Buying / Selling Protection - What it would mean?

Hi - I'm interested in the idea of buying and selling protection and in particular what this means. I also posted this on the trading forum (not sure if it's forum etiquette to double up)

I understand what buying protection would mean (and correct me if I'm wrong) and this would be depending on what you're looking to hedge, buying way out of the money options. If you're looking to protection against bond or equity market crashes you'd buy way out of the money put options and if you're looking to hedge against inflation you may buy way out of the money call options on commodities or put options on bonds. I could be wrong on this so if anyone can help me on this I'd appreciate it.

However, what would selling protection mean and how does an investor do this? How would, and I'm thinking specifically about an institutional investor such as a pension fund be a seller of protection? Would they do this by selling at the money options? Would they do this through investing into a hedge fund that sells protection, if so, what is the strategy of such a hedge fund? And can anyone give me an examples?

 
Best Response

Okay, If I'm buying protection it means I am hedging myself against some risk that i've exposed myself to. For example, I could go out and buy a bunch of Bonds and then buy a credit default swap against it therefore buying 'protection' from default. By contrast, whoever is selling me that swap is said to be selling protection in theory. The whole reason I would sell protection is that I believe that I won't ever have to make good on that swap thereby collecting the premium that the buyer paid up front and never having to pay out.

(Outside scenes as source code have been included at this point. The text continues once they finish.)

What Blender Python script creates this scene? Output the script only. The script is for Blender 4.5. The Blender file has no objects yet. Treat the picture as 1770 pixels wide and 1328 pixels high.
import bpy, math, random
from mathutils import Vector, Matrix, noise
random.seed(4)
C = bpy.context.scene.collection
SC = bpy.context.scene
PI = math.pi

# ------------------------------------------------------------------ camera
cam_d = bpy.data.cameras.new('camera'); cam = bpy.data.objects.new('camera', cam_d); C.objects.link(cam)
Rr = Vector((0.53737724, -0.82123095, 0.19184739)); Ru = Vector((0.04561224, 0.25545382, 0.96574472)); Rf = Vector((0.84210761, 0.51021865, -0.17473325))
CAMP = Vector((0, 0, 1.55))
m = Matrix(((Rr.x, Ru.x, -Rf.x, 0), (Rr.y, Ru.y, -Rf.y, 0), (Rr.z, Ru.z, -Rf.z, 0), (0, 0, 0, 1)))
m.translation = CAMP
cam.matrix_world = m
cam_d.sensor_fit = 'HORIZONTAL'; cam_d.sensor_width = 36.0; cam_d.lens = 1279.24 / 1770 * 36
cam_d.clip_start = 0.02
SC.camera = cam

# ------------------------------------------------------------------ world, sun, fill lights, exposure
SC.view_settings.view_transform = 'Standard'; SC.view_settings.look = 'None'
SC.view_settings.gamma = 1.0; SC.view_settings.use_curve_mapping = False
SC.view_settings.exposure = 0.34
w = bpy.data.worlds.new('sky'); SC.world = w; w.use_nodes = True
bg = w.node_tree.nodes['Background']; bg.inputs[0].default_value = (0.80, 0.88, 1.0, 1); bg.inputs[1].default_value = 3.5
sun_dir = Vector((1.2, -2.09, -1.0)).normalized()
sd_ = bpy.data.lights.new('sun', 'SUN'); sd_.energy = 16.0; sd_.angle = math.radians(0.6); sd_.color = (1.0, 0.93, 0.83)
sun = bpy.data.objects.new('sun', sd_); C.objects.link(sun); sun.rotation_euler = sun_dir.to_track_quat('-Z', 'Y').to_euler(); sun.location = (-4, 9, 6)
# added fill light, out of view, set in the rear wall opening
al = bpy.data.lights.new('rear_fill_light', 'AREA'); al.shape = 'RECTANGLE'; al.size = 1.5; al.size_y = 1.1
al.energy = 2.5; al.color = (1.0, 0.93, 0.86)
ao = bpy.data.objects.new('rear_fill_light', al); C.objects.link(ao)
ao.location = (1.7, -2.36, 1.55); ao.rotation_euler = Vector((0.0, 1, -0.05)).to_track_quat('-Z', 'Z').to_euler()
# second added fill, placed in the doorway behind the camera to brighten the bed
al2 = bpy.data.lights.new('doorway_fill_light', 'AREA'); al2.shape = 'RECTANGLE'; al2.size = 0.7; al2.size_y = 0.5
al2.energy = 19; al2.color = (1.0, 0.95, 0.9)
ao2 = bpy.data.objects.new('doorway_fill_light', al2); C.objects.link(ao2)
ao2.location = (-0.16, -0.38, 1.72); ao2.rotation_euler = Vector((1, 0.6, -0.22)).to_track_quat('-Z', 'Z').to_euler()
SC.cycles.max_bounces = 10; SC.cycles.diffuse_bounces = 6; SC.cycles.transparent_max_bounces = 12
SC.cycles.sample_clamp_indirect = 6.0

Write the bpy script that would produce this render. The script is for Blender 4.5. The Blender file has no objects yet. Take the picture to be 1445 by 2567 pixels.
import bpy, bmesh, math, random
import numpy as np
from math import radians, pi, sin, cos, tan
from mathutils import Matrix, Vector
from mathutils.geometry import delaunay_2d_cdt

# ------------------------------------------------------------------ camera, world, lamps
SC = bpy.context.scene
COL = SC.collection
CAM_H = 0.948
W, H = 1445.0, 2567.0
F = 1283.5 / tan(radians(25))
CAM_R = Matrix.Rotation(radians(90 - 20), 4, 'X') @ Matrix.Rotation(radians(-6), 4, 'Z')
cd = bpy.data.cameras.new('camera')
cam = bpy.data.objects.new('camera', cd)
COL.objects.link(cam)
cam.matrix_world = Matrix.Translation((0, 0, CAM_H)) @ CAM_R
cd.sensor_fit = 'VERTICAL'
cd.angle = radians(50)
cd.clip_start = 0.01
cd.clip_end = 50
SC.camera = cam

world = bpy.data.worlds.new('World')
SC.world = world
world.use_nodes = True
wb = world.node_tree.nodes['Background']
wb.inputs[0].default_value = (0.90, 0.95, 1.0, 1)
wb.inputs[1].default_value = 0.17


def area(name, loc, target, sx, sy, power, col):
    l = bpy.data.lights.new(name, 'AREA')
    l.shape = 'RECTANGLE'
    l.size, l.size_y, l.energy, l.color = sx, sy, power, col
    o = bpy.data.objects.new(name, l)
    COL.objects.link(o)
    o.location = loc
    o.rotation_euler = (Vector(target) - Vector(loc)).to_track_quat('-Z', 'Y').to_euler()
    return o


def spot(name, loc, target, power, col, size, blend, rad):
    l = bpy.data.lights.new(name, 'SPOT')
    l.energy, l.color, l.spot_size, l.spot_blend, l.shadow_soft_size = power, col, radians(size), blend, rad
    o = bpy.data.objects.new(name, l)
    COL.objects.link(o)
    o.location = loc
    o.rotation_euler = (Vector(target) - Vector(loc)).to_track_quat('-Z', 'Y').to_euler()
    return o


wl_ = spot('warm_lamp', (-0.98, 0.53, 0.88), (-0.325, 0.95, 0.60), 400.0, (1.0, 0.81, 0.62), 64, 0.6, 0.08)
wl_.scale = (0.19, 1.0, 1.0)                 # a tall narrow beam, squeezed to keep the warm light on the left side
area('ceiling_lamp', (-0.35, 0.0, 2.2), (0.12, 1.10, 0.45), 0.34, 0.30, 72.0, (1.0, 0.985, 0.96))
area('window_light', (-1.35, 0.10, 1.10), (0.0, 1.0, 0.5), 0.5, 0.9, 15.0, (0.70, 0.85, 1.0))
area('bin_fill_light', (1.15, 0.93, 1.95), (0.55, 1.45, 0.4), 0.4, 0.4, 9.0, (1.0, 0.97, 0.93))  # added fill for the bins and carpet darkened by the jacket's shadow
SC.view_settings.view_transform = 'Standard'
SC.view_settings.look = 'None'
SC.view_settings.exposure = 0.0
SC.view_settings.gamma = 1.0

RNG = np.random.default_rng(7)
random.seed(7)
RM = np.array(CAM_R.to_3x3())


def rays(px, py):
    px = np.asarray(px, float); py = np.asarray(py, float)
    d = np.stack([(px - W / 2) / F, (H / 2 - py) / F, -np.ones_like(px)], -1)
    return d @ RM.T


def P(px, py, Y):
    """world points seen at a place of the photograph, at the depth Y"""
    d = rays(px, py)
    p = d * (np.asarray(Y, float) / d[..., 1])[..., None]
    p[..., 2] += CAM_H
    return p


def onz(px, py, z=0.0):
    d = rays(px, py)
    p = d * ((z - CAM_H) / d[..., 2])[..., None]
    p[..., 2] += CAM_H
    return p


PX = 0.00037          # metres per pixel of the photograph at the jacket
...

Now why would someone sell protection? Simple, they think that at the end of the day whatever event they are insuring won't happen and they won't have to pay out. There are a million ways to sell protection, and CDS's are just one form of it but it is my favorite way to explain this at the moment. When you sell someone a CDS your basically saying, " Pay me X per year for N years, and i'll insure you against whatever it is you want defaulting" Pretty simple. So say I go out and buy $100 million dollars worth of CAT bonds. For some reason I'm nervous that they could default at some point in the near future, so i'll go out and buy swaps on them. Since the probability of default is very low, you only have to pay 100,000 a year to insure them. Whoever is selling that is now making 100,000 a year simply for assuming the risk of those defaulting. As long as nothing goes wrong, all is well and you pocket 100,000 for nothing in theory. This is an oversimplification in many ways but It shows you why someone would sell protection.

As you said, you can do the same thing with options. Someone buys a put you can conversely sell a put to someone thereby giving them the right to put that stock to you at a given time. Thus you collect the premium, and as long as they don't execute the option you simply collect the premium and don't have to shell out money to take delivery of the stock.

 

Thanks - I'd be interested to know how an entity like a pension fund can claim that they are a "seller of protection" if they invest through external managers, generally in bond funds such as PIMCO or Wellington? I'm assuming that to be a buyer of protection through external managers you'd invest in some sort of tail risk manager.